DATASET RECORDS:

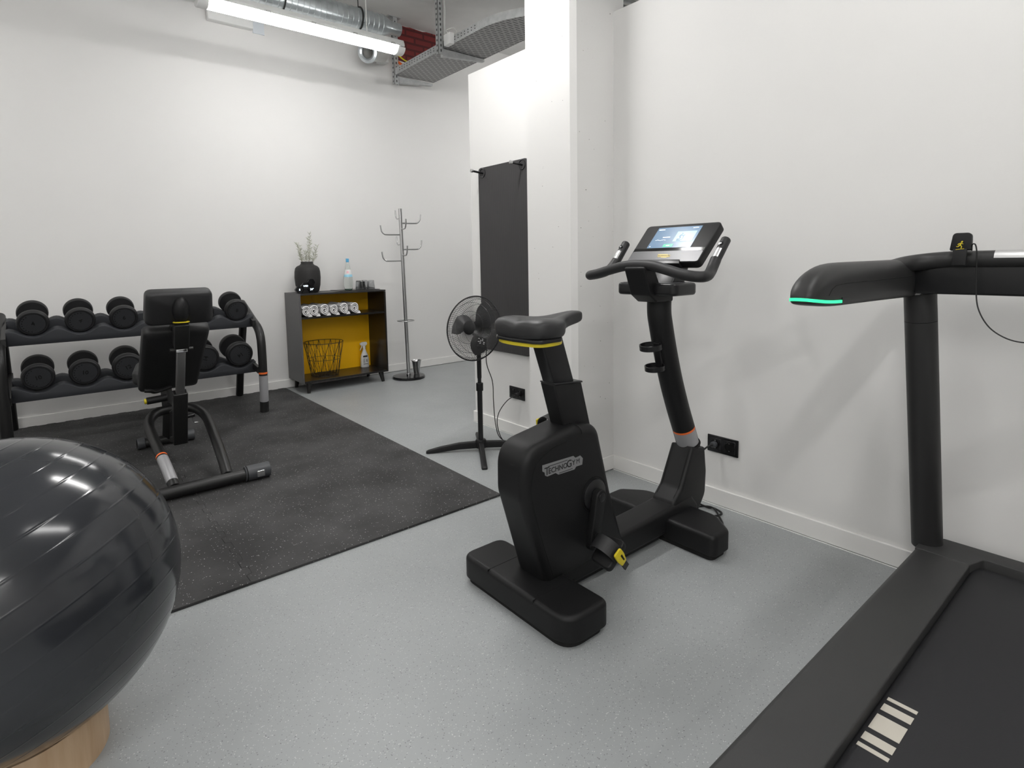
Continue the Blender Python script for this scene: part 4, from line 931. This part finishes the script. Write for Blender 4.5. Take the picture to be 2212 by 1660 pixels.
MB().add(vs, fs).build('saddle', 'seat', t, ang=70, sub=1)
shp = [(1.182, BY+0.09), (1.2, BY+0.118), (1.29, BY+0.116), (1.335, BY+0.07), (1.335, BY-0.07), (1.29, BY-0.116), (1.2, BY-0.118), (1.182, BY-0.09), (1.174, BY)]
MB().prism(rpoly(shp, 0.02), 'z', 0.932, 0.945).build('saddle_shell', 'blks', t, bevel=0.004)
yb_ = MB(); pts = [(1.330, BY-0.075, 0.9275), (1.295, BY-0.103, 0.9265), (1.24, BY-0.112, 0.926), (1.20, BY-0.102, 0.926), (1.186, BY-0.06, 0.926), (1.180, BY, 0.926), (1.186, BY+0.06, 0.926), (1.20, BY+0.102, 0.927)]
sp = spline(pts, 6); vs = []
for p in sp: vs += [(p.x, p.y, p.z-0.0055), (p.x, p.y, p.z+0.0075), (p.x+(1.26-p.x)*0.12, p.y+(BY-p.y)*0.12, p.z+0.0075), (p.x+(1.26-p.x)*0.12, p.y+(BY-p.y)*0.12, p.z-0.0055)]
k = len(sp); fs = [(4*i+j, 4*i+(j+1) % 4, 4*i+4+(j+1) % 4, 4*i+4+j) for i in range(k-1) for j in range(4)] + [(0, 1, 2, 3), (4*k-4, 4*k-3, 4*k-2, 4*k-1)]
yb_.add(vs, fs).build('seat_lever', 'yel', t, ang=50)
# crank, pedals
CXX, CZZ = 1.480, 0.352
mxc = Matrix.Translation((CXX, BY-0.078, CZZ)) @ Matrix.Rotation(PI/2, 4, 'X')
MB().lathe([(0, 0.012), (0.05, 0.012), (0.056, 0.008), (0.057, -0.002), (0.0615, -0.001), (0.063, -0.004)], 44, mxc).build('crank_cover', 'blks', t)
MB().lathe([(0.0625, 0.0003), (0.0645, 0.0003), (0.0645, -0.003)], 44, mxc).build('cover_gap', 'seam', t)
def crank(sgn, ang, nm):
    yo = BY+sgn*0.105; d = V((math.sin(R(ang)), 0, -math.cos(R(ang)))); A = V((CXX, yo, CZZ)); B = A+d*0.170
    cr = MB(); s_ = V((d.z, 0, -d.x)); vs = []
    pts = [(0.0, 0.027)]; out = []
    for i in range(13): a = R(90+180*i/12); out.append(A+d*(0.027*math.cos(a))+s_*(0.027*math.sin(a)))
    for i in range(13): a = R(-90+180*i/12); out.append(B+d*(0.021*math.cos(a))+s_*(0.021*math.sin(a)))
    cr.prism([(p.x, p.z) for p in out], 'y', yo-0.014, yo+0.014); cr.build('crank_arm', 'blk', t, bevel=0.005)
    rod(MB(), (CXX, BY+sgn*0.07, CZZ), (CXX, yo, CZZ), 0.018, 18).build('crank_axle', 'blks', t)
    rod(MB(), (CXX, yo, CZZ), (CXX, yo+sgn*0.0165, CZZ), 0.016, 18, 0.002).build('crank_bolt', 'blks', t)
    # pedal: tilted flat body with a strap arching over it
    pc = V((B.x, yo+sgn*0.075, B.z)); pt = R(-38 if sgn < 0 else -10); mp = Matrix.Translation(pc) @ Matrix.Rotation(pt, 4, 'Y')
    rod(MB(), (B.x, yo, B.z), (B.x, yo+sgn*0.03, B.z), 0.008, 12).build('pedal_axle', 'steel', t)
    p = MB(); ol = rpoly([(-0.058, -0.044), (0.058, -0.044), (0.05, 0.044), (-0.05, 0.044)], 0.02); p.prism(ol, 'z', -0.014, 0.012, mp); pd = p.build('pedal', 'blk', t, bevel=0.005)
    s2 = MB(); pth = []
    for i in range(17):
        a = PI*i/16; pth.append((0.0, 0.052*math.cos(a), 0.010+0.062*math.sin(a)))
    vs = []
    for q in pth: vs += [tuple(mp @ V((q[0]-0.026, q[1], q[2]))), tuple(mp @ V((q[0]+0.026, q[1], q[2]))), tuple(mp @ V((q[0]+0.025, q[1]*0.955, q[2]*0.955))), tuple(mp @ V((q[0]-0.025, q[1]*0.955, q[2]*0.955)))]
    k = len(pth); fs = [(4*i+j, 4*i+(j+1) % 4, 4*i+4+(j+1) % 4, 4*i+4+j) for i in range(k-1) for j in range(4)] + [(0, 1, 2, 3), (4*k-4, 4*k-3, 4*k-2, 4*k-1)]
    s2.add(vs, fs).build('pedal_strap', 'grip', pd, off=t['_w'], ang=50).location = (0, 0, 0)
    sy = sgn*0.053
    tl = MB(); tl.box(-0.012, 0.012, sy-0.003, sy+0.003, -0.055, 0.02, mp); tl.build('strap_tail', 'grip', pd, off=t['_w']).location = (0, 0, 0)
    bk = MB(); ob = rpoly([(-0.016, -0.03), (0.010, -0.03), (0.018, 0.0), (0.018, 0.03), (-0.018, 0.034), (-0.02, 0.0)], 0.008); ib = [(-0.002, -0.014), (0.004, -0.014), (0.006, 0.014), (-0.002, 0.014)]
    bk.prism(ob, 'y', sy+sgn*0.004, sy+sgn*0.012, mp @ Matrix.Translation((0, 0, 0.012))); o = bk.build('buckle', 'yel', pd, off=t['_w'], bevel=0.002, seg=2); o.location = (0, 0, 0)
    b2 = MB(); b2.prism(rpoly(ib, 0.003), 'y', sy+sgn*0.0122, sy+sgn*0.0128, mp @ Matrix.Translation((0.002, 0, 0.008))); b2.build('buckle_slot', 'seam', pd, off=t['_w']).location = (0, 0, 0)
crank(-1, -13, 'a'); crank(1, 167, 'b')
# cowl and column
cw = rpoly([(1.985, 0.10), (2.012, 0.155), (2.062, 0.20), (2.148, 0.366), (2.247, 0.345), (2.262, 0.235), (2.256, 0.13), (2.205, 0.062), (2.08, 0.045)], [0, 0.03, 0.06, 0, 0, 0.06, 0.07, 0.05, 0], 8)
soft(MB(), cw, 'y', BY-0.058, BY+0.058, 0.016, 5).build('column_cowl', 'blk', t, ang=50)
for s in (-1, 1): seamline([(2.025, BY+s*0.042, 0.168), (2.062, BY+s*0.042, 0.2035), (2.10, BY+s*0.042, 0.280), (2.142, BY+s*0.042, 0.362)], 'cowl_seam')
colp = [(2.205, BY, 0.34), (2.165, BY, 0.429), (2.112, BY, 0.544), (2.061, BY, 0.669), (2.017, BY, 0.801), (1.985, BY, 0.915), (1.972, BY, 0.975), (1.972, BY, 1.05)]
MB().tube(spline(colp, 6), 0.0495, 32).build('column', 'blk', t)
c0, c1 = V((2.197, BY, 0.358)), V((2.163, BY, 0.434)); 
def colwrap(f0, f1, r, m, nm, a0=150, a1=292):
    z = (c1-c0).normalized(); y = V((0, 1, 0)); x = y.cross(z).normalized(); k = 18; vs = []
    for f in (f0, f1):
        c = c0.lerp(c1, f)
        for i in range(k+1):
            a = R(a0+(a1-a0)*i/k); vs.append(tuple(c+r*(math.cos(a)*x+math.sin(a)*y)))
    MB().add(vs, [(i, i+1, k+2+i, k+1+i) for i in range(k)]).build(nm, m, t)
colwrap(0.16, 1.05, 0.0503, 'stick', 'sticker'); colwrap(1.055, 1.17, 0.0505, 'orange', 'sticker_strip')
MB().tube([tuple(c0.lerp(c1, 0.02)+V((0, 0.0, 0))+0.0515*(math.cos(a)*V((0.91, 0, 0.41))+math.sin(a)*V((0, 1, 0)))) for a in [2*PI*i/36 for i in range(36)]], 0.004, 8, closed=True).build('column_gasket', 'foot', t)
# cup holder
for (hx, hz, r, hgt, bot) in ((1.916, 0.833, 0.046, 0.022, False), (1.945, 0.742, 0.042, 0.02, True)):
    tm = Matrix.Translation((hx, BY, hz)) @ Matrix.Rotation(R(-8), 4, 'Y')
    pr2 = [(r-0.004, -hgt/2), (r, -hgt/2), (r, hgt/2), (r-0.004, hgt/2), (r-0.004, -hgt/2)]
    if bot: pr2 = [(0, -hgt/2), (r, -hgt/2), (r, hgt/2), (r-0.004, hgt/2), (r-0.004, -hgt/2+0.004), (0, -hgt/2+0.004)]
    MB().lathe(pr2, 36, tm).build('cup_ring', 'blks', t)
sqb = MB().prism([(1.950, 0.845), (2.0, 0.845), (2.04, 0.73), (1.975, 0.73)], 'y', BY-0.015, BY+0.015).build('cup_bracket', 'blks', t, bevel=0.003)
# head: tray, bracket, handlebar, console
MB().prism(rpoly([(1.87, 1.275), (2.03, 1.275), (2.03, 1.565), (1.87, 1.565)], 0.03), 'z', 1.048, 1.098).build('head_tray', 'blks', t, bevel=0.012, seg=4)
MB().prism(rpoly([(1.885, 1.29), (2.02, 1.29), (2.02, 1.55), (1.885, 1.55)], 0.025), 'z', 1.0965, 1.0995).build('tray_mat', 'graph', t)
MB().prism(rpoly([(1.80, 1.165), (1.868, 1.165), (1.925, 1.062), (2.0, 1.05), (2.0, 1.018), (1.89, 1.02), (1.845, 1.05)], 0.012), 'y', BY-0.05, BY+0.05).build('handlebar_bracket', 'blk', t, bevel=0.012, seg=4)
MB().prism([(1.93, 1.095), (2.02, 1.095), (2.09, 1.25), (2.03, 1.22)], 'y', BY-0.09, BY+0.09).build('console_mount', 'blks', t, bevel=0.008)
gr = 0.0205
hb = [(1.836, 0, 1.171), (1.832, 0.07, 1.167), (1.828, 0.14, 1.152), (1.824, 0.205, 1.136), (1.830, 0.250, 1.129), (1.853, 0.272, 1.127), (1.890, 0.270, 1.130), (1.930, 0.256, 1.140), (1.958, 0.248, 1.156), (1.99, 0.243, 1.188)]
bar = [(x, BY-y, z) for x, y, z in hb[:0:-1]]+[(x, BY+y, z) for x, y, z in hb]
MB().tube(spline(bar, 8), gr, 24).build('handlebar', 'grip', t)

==

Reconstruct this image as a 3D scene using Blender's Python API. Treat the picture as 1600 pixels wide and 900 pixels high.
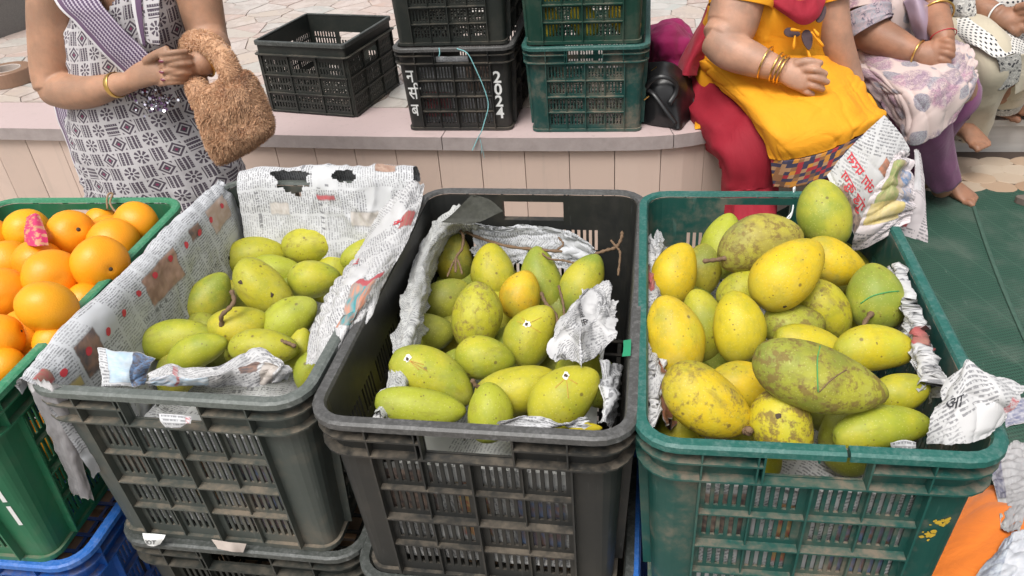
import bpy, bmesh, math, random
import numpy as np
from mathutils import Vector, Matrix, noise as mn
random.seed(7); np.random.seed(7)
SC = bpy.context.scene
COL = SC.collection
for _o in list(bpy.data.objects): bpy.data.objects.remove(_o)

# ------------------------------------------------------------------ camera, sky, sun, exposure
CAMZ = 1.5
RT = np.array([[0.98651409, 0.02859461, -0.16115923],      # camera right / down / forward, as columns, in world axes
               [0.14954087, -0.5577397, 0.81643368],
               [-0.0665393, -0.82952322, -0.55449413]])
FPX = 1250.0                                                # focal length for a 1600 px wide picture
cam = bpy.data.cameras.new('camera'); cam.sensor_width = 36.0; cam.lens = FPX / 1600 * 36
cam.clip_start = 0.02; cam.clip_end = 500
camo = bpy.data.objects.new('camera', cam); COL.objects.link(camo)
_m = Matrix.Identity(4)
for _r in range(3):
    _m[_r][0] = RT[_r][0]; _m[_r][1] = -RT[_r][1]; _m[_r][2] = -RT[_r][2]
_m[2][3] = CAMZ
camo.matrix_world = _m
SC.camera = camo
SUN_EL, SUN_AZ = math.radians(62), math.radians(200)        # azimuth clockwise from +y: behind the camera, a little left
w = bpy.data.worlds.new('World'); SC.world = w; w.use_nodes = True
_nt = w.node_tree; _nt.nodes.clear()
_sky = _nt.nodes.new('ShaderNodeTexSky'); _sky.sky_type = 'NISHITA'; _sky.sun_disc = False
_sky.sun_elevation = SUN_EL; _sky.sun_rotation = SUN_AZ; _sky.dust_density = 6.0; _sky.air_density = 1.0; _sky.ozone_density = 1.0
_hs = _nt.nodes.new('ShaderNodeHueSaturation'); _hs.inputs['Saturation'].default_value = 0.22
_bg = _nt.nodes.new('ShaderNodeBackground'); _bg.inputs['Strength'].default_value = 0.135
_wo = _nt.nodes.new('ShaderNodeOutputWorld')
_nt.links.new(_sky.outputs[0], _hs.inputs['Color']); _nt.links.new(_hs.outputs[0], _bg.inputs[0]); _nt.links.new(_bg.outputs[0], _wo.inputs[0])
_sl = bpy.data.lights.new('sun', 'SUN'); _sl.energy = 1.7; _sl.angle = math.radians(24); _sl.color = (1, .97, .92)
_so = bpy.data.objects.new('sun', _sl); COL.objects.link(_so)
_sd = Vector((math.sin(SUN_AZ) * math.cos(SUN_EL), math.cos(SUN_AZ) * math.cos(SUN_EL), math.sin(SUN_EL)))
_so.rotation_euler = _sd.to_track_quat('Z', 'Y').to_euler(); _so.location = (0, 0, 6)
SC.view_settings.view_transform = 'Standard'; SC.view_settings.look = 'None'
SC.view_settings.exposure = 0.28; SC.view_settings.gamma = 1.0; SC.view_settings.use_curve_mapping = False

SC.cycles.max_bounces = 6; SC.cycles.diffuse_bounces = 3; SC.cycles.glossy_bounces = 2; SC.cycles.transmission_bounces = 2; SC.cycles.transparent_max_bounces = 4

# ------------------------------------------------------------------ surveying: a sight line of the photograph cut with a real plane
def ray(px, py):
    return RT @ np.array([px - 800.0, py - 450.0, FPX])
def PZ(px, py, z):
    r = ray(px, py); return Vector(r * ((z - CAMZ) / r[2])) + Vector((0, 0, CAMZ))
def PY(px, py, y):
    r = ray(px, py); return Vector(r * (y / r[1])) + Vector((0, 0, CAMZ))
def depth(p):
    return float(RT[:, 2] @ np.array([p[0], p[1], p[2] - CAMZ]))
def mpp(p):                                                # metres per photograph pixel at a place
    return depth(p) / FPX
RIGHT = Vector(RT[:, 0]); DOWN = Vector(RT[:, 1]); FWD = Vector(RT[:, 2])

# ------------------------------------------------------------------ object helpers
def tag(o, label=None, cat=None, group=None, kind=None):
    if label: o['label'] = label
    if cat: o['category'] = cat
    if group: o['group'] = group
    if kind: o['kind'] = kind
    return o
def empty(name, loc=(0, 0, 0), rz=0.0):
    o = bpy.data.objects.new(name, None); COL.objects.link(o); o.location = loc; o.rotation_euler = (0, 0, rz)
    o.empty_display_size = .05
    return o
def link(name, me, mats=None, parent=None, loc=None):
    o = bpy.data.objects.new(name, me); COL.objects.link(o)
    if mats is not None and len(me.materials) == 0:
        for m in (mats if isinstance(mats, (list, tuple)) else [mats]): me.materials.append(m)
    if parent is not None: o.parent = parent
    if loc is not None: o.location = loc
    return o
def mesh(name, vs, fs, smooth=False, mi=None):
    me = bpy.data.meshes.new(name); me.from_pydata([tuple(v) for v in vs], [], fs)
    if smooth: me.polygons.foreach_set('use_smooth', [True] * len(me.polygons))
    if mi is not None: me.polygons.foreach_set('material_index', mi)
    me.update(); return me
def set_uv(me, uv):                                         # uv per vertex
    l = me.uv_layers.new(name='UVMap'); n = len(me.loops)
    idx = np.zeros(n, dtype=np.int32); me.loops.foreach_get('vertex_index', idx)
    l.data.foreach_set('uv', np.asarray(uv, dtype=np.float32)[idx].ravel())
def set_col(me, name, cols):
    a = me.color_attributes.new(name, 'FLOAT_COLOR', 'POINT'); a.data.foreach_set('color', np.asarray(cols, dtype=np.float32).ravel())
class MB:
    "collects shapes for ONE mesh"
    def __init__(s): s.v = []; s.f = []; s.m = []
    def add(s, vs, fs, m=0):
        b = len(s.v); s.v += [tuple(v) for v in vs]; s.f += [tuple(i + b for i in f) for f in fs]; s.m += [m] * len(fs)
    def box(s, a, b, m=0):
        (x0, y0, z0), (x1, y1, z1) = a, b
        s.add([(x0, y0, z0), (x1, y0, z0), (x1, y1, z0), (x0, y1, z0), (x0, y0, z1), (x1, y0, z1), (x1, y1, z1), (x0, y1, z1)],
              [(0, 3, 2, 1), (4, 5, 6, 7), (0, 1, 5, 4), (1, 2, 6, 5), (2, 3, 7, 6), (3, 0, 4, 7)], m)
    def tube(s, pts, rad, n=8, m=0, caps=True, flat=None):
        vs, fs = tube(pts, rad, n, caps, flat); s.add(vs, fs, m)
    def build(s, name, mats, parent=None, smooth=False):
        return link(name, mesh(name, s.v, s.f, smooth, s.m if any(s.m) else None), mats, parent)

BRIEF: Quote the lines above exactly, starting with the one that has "Reconstruct this image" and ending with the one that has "for _o in list(bpy.data.objects): bpy.data.objects.remove(_o)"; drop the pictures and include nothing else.

RESPONSE TO THIS TASK:
Reconstruct this image as a 3D scene using Blender's Python API. Treat the picture as 1600 pixels wide and 900 pixels high.
import bpy, bmesh, math, random
import numpy as np
from mathutils import Vector, Matrix, noise as mn
random.seed(7); np.random.seed(7)
SC = bpy.context.scene
COL = SC.collection
for _o in list(bpy.data.objects): bpy.data.objects.remove(_o)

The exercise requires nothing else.